Neroli (Thinking Music Part IV) was – chronologically – the successor to these two albums. Originally released in 1993 and designed as a single hour-long piece, it’s extremely soothing, minimalist mood music. Pitchfork’s Chris Ott described the musical theory behind it in his review of the album’s 2004 re-release: “The hidden side of Neroli appeals to a select class of music theory buffs, fascinated by the flattened second and seventh of this Phrygian modal, and an insistent hang on the scale’s fifth.” On a more material level, the resulting mood album with its calming influences has received widespread adoption in maternity wards.

The final re-release in this batch is The Drop. Its deep bass ambient soundscapes pair well with The Shutov Assembly: the 18-minute piano flight “Iced Earth”, with faint, smothered tribal percussion and enveloping cricket and bird calls, is the literal icing on the cake in this collection. This too is an underrated album, particularly with the bonus tracks included in the reissues (more on that below). The 18-minute bonus version of “Targa” sounds like the Brian Eno – Coil collaboration that never happened.

All in all, the four albums fit together well (despite the initially discordant down-to-earth jangle of Nerve Net), forming an undulating, ambient soundscape of dark drone, urban fuzz, and moody experimental tribalism that best unfolds by moonlight.

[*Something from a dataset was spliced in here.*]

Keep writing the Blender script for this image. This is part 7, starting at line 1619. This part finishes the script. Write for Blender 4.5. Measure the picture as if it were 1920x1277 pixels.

But the re-release will appeal even to the fan who has all these albums, for in addition to the originals there’s almost as much in the way of extras bundled into the set. Neroli comes with an additional, previously unreleased hour-long ambient drone piece, “New Space Music”, recorded in 1992. The two flow into each other almost seamlessly. Nerve Net is accompanied by My Squelchy Life, an infamous unreleased album that was released to reviewers in 1991 but withdrawn by Eno immediately before public release. Bootlegs of the album exist, and various tracks appeared in significantly altered and reworked form on later releases, but the broader public can finally enjoy the entirety of this lost album as a companion piece that continues in the more rock-oriented vein of some of Nerve Net’s material. The Drop includes nine bonus tracks “previously only available as limited edition of 1,000 sold at an exhibition of Brian Eno’s 77 Million Paintings at La Floret in Japan in 2006. The Shutov Assembly, finally, features seven additional and previously unreleased tracks dating from the same period. Altogether, these reissues form over seven hours of prime Eno ambient soundscapes. There’s no possible way you can go wrong with this.